His divorced parents reunite with their old college friends in the intensive care unit after decades. The ragtag group of friends was known as “losers” at the National College of Technology Bombay. Their stories might help save the boy, who is afraid of being called a “loser”.

Dangal (“highest grossing Indian film ever”) director Nitesh Tiwari, who is also an ex-student of the Indian Institute of Technology Bombay, takes us on a nostalgia trip recalling his good ole engineering college days where we meet the film’s funniest characters with their apt nicknames – “Mummy” (Tuhar Panday) is the typical mother’s boy, “Acid” (Naveen Polishetty ) is a foul-mouthed friend and “Sexa” (played by brilliant Varun Thakur) is named after his adult magazine obsession. The college stud “Derek” (Tahir Raj Bhasin) and “Bevda” (Saharsh Shukla) joins later.

Despite the fact that their individual single traits brand them as one dimensional characters, the brilliant ensemble cast is the heart and soul of this underdog film as they convey sensitivity and nuances to make their characters believable.

The male-camaraderie is so vibrant that Maya and Anirudh’s college romance appears dull. Certainly their present day separation is less heart-breaking for us.

The screenplay by Tiwari, Piyush Gupta and Nikhil Mehrotra is self-aware of its predictable nature and cleverly manages the character entries and flashbacks in neat transitions.

However, the biggest jar in the smooth screenplay is the prosthetics and make-up. After 20 years all the male characters has become bald or weirdly bearded but Maya has just changed her attire – her style seems to have time-travelled from one era to another.

Sushant Singh Rajput fits in his role as the awkward, introvert college student who matures as a workaholic father to a nervous wreck teenage son. Shraddha Kapoor is a radiant observer and Prateik Babbar – the one and only baddy in the buddy story shines as “Raggie”.

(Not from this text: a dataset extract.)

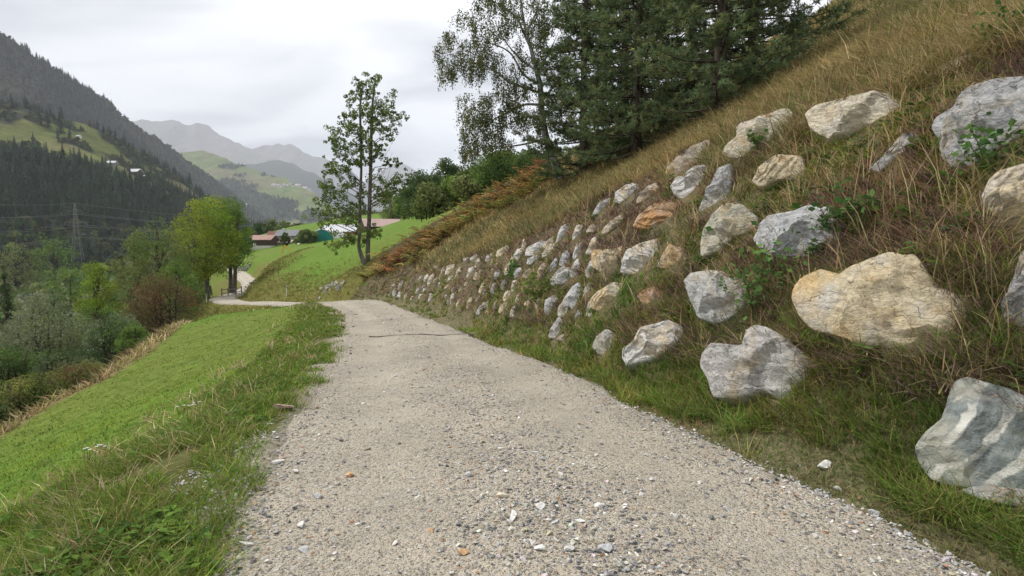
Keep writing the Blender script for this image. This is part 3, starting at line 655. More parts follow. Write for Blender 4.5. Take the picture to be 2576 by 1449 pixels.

Writer-director Nitesh Tiwari’s ambitious venture Chhichhore celebrates the setbacks of a bunch of “losers” in an engineering college. With ample wit and humor; there are certain life lessons to be learnt too! We teach our youngsters to compete and celebrate success but almost never tell them that academic setbacks do not mean it is all over. We need to talk about failure.